数え18歳、つまり現代なら高校一年生であろうか。この時、三国志の幕開けとなる董卓の乱に遭って都は壊滅し、蔡家の図書館も焼失した。この混乱の中で文姫は他の女と一緒に匈奴にさらわれたのである。
匈奴の生活は不遇ではなかった。だが、文字も無く習慣もことなり、食物も変わり、生活は辛く馴染めなかったようだ。匈奴で男の子を2人産んでいる。

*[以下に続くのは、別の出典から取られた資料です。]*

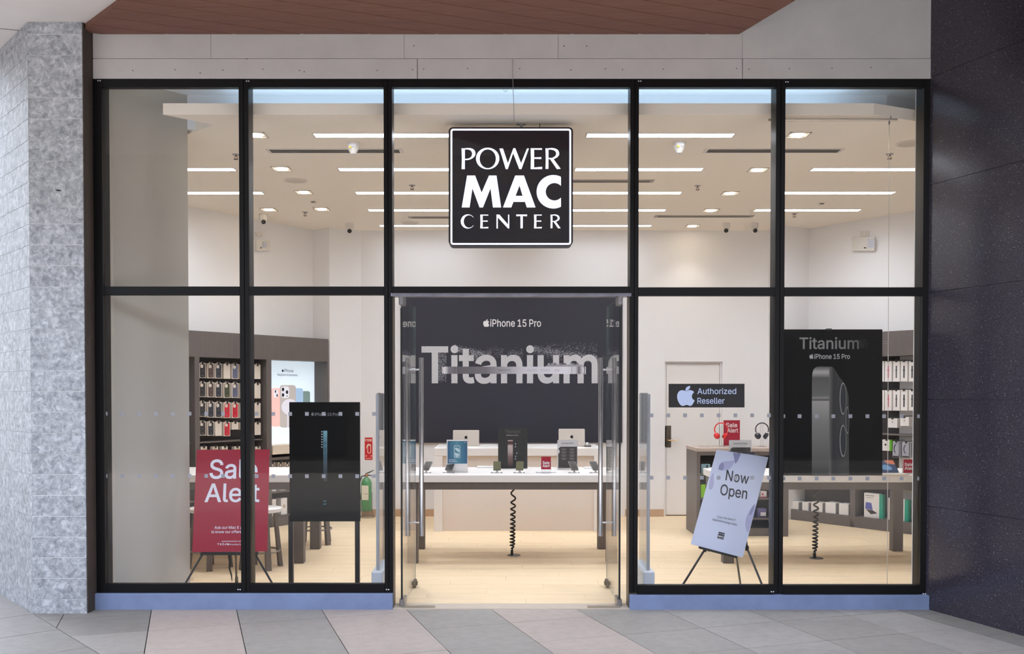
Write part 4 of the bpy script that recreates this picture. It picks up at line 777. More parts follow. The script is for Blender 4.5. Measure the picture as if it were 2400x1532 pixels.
# ================================================================== hanging light box sign
SY = .31; SP = PY(SY)
S = lambda x, y: (1040 + x / 4.7875, 280 + y / 4.7875)
sg = thing('hanging_sign', 'square black light box sign with glowing white shop name hanging behind the centre pane', 'sign', tuple(SP.hit(*S(752, 1410)) + Vector((0, .07, 0))))
BODY = mat('sign_body', (24, 23, 30), .3); LIT = mat('sign_glow', (240, 244, 255), .5, emit=(222, 228, 255), es=1.05)
q = [S(x, y) for x, y in rrect(55, 85, 1450, 1412, 48, 6)]
link('case', MB().slab([SP.hit(x, y) for x, y in q], (0, .15, 0)), BODY, sg)
link('face', MB().slab([SP.hit(*S(x, y), .003) for x, y in rrect(72, 100, 1434, 1406, 34, 6)], (0, .003, 0)), mat('sign_face', (22, 18, 28), .25), sg)
pp('glowing_border', [[[S(x, y) for x, y in rrect(76, 103, 1430, 1405, 30, 6)], [S(x, y) for x, y in rrect(96, 123, 1410, 1385, 14, 6)]]], SP, LIT, sg, .005)
def E_(x0, y0, sx, sy): return [[(x0 + (x - 978) * sx, y0 + (y - 322) * sy) for x, y in ((975, 322), (1103, 322), (1102, 340), (1014, 338), (1014, 424), (1095, 422), (1095, 443), (1014, 441), (1014, 537), (1105, 530), (1103, 556), (975, 556), (978, 440))]]
def R_g(x0, y0, sx, sy):
    T = lambda l: [(x0 + (x - 1142) * sx, y0 + (y - 322) * sy) for x, y in l]
    return [[T([(1142, 322), (1175, 325), (1175, 553), (1142, 553), (1145, 440)])],
            [T([(1174, 322)] + cr([(1190, 320), (1235, 321), (1278, 340), (1296, 380), (1282, 415), (1243, 440), (1222, 446)], 4, False) + [(1222, 432)] + cr([(1222, 427), (1250, 410), (1262, 383), (1250, 355), (1215, 339), (1174, 337)], 4, False))],
            [T([(1174, 430), (1222, 430), (1312, 553), (1270, 556), (1192, 443), (1174, 443)])]]
shp = {'P': [[[(200, 322), (237, 325), (237, 556), (200, 556), (203, 440)]],
             [[(236, 322)] + cr([(250, 320), (300, 321), (340, 340), (356, 380), (342, 418), (305, 444), (262, 455), (236, 453)], 4, False) + cr([(236, 440), (275, 437), (305, 420), (319, 385), (308, 354), (280, 338), (236, 336)], 4, False)]],
       'O': [[ell(493, 437, 131, 121, 40), ell(494, 440, 91, 105, 40)]],
       'W': [[[(625, 325), (664, 325), (720, 490), (781, 322), (803, 322), (868, 490), (934, 325), (956, 325), (872, 556), (848, 556), (779, 378), (718, 556), (696, 556)]]],
       'E': [E_(978, 322, 1, 1)], 'R': R_g(1142, 322, 1, 1),
       'M': [[[(262, 628), (352, 628), (425, 820), (508, 628), (592, 628), (644, 986), (552, 986), (525, 772), (440, 986), (402, 986), (322, 772), (290, 986), (202, 986)]]],
       'A': [[[(802, 628), (900, 628), (1030, 986), (932, 986), (912, 924), (782, 924), (758, 986), (665, 986)], [(850, 740), (885, 856), (806, 856)]]],
       'C': [[ell(1230, 810, 188, 188, 30, 63, 297) + ell(1242, 810, 98, 98, 24, 318, 42)]]}
shp2 = [[ell(270, 1143, 79, 80, 26, 38, 322) + ell(284, 1143, 60, 70, 22, 323, 37)]], [E_(412, 1066, .70, .66)], \
    [[[(592, 1066), (624, 1066), (722, 1178), (722, 1066), (735, 1066), (735, 1222), (722, 1222), (607, 1098), (607, 1222), (592, 1222)]]], \
    [[[(813, 1065), (936, 1065), (934, 1085), (887, 1082), (887, 1220), (861, 1220), (861, 1082), (815, 1085)]]], [E_(1015, 1066, .68, .66)], R_g(1198, 1066, .67, .66)
for k in ('P', 'O', 'W', 'E', 'R', 'M', 'A', 'C'): pp('letter', [[[S(x, y) for x, y in l] for l in s] for s in shp[k]], SP, LIT, sg, .005)
for s_ in shp2: pp('letter', [[[S(x, y) for x, y in l] for l in s] for s in s_], SP, LIT, sg, .005)
b = on_y(1222, 298, SY + .07)
link('hanger', MB().box(b.x - .012, b.x + .012, b.y - .012, b.y + .012, b.z - .01, ZC).bev(b.x - .035, b.x + .035, b.y - .03, b.y + .03, ZC - .012, ZC, .003), mat('hanger_grey', (150, 148, 145), .5), sg)
c2 = on_y(1265, 298, SY + .07)
link('power_cord', MB().tube([(c2.x, c2.y, c2.z - .02), (c2.x, c2.y, ZC - .004)], .003, 6), BLKM, sg)
# hooks left on the glazing head
for x, y, nm in ((1181, 219, 'left of the sign wire'), (2119, 214, 'at the right end pane')):
    c = on_y(x, y - 8, .1); h = link('ceiling_hook', MB().tube([(c.x, .1, ZU), (c.x, .1, c.z)] + [(c.x + .012 - .012 * math.cos(t), .1, c.z - .012 * math.sin(t)) for t in [k * .5 for k in range(1, 8)]], .0018, 5), STEEL, None)
    tag(h, 'thin wire hook dangling at the top of the glass ' + nm, 'hook')

# ================================================================== posters behind the glass
def quad_board(name, label, cat, plane, corners, m, th=.008, rim=None):
    pts = [plane.hit(x, y) for x, y in corners]
    base = (pts[2] + pts[3]) / 2
    t = thing(name, label, cat, tuple(base))
    link('board', MB().slab(pts, -plane.n * th), m, t)
    if rim: pp('border', [[corners_l, inner] for corners_l, inner in [rim[1]]], plane, rim[0], t, .0006)
    return t
def easel(label, feet, tops, zfloor=0, holder=None, Yf=.42, back=None):
    ft = [on_y(x, y, Yf) for x, y in feet]
    t = thing('easel', label, 'easel', (sum(f.x for f in ft) / len(ft), Yf, 0))
    return t
# -- crimson sale poster, leaning on a black easel
SA = Pl((0, .42, .34), (0, -math.cos(.17), math.sin(.17)))
sa = quad_board('sale_poster', 'tall crimson poster reading Sale Alert on a black easel behind the left bays', 'poster', SA, ((461, 1053.5), (631.5, 1052.5), (626, 1291.5), (450.5, 1293.5)), RED)
ptext('Sale', SA, 490.5, 1120.5, 603, 1120, WPRINT, sa, 43, .012); ptext('Alert', SA, 479, 1175.5, 608, 1175, WPRINT, sa, 42, .010)
ptext('Ask our Mac Experts', SA, 502.5, 1239, 584, 1238.5, WPRINT, sa, 6.5, .006); ptext('to know our offers today.', SA, 495, 1249, 591, 1248.5, WPRINT, sa, 6.5, .006)
ptext('powermaccenter.com', SA, 520, 1269.5, 566, 1269.3, WPRINT, sa, 3.4, .004); ptext('PowerMacCenter', SA, 537, 1277, 575, 1276.8, WPRINT, sa, 3.4, .004)
pp('icons', [[[(509.5, 1272.5), (513, 1272.5), (513, 1273.3), (511.7, 1273.3), (511.7, 1277), (510.6, 1277), (510.6, 1273.3), (509.5, 1273.3)]], [[(514.5, 1272.6), (516, 1272.6), (519, 1277), (517.5, 1277)]], [[(517.6, 1272.6), (518.6, 1272.6), (515.8, 1277), (514.8, 1277)]],
             [rrect(520.5, 1272.5, 525, 1277, 1.2), rrect(521.3, 1273.3, 524.2, 1276.2, .8)], [[(527, 1275), (528.5, 1274), (528.5, 1272.5), (529.4, 1272.5), (530.6, 1273.6), (529.4, 1274), (529, 1277), (527.2, 1276.6)]], [rrect(531.5, 1272.9, 536.5, 1276.8, 1), [(533.3, 1274), (535, 1274.8), (533.3, 1275.7)]]], SA, WPRINT, sa, .0015)
def bar(mb, a, b, r=.009): return mb.tube([a, b], r, 8)
ez = thing('easel', 'black folding easel under the crimson sale poster', 'easel', (on_y(545, 1293, .45).x, .5, 0))
top = SA.hit(545, 1120, -.03); lg = []
for fxp, txp in ((437, 476), (636, 597)):
    a = SA.hit(txp, 1296, -.02); d = on_y(fxp, 1363, .33) - a; b_ = a + d * (a.z / -d.z); a2 = a + (top - a) * .95
    link('leg', MB().tube([b_, a], .0085, 8).tube([a, top], .0085, 8), BLKM, ez)
a = SA.hit(547, 1150, -.05); b_ = on_y(556, 1362, 1.0); b_ = Vector((b_.x, .98, .0)); link('leg', MB().tube([a, b_], .0085, 8), mat('easel_dull', (78, 68, 60), .5), ez)
link('foot', MB().lathe([(.014, 0), (.013, .05)], tuple(b_), 10), BLKM, ez)
h0, h1 = SA.hit(470, 1296, .0), SA.hit(605, 1296, .0)
link('ledge', MB().bev(h0.x, h1.x, h0.y - .012, h0.y + .03, h0.z - .014, SA.hit(540, 1293.5).z - .001, .003), BLKM, ez)
sA = SA.hit(537, 1296, -.015); link('strap', MB().tube([sA, sA + Vector((.004, .01, -.07)), sA + Vector((-.004, .02, -.12)), sA + Vector((.012, .02, -.18)), sA + Vector((.016, .02, -.225))], [.012, .011, .008, .006, .003], 6), mat('strap_cloth', (28, 26, 28), .8), ez)
# -- black standee with the turquoise phone
KP = PY(.5)
ks = thing('poster_stand', 'black floor stand with phone poster between the left mullion and the door', 'poster stand', tuple(on_z(760, 1391, 0)))
x0, x1 = KP.hit(678, 1000).x, KP.hit(843, 1000).x; zt, zb_ = KP.hit(760, 942).z, KP.hit(760, 1221.5).z
link('board', MB().bev(x0, x1, .5, .53, zb_, zt, .002), BLK, ks)
for a in ((675.5, 686), (831.5, 842)):
    l0, l1 = KP.hit(a[0], 1300).x, KP.hit(a[1], 1300).x
    link('leg', MB().bev(l0, l1, .505, .545, 0, zb_ + .05, .002), BLKM, ks)
link('foot_bar', MB().bev(x0, x1, .47, .62, 0, .012, .003), BLKM, ks)
GREYT = mat('grey_print', (128, 128, 134), .6)
apple(KP, 729.5, 965.5, 735.5, 974, GREYT, ks); ptext('iPhone 15 Pro', KP, 737.5, 974, 793, 974, GREYT, ks, 7, .010)
c = KP.hit(762, 1128); ct = KP.hit(762, 1008)
TQ = ramp_mat('turquoise_print', 2, 0, 1, ((0, (0, 0, 0)), (1, (1, 1, 1)))) if False else None
base_z = FR[ks].translation.z
pp('phone_print', [[[(757.5, 1009), (767, 1009), (767, 1128), (758, 1128)]]], KP, ramp_mat('turquoise_print', 2, c.z, ct.z, ((0, (10, 14, 18)), (.35, (40, 62, 74)), (.8, (84, 128, 142)), (1, (118, 170, 182)))), ks, .0012)
pp('phone_print', [[rrect(760.5, y0_, 764, y1_, 1.6)] for y0_, y1_ in ((1035, 1041), (1048, 1060), (1063, 1075))], KP, mat('teal_line', (50, 82, 94), .5), ks, .0018)
pp('camera_print', [[[(753, y_), (756, y_), (756, y_ + 2.6), (753, y_ + 2.6)]] for y_ in (1010, 1016, 1022, 1028, 1034, 1040, 1046)], KP, mat('lens_glint', (170, 180, 184), .5), ks, .0012)
pp('glint_print', [[[(757, 1173), (765, 1173), (764, 1175), (758, 1175)]], [[(758, 1180), (765, 1179.5), (765, 1181.5), (757, 1182)]]], KP, mat('cyan_line', (40, 110, 135), .5), ks, .0012)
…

12年後、曹操に買われて漢に戻った。もちろん子供とは生き別れである。
中国には亡佚(ぼういつ)という言葉がある。書物を失うことである。当時の本は筆で書いたのであり、その原本ばかりでなく写本もなくし、再現できなくなることである。
文姫は子供の時の記憶を頼りに、父の本のうち六百冊ほどを復元したが、そのうち四百冊は董卓の乱のとき、亡佚していた本であった。文人曹操の喜びようが偲ばれる。
胡茄十八拍に歌う。(訳、花崎采エン)(エンは文字なし)
不謂残生兮 生き残ろうとは言わないのに
却得施帰 却って帰国することになる
撫抱胡兒 胡兒を抱きしめれば
泣下沾衣 涙に衣がぬれる
漢使迎我兮 漢の使いはわたしを迎え
四牡 ? ? 四頭の馬車は行きて止まらない (?は文字なし)
胡兒號兮 えびすの子の泣き叫ぶを
誰得知 誰も知らない
蔡文姫の時代は、漢は混乱し匈奴は分裂の時代であった。匈奴では王族といえども生活は厳しい。さらわれた身であればなおさら馴染めまい。
蔡文姫の不幸は、漢の文化生活を身につけた者が、突然混乱の時代の匈奴の生活に入らねばならなかった故の不幸であろうか。ただ、同時にさらわれた女たちは不明である。匈奴の奴隷となって一生を終えたようだ。
台北の故宮博物院とボストンに文姫帰漢図という国宝級の絵がある。これは本来一組の絵である。機会があれば本物を見てみたい。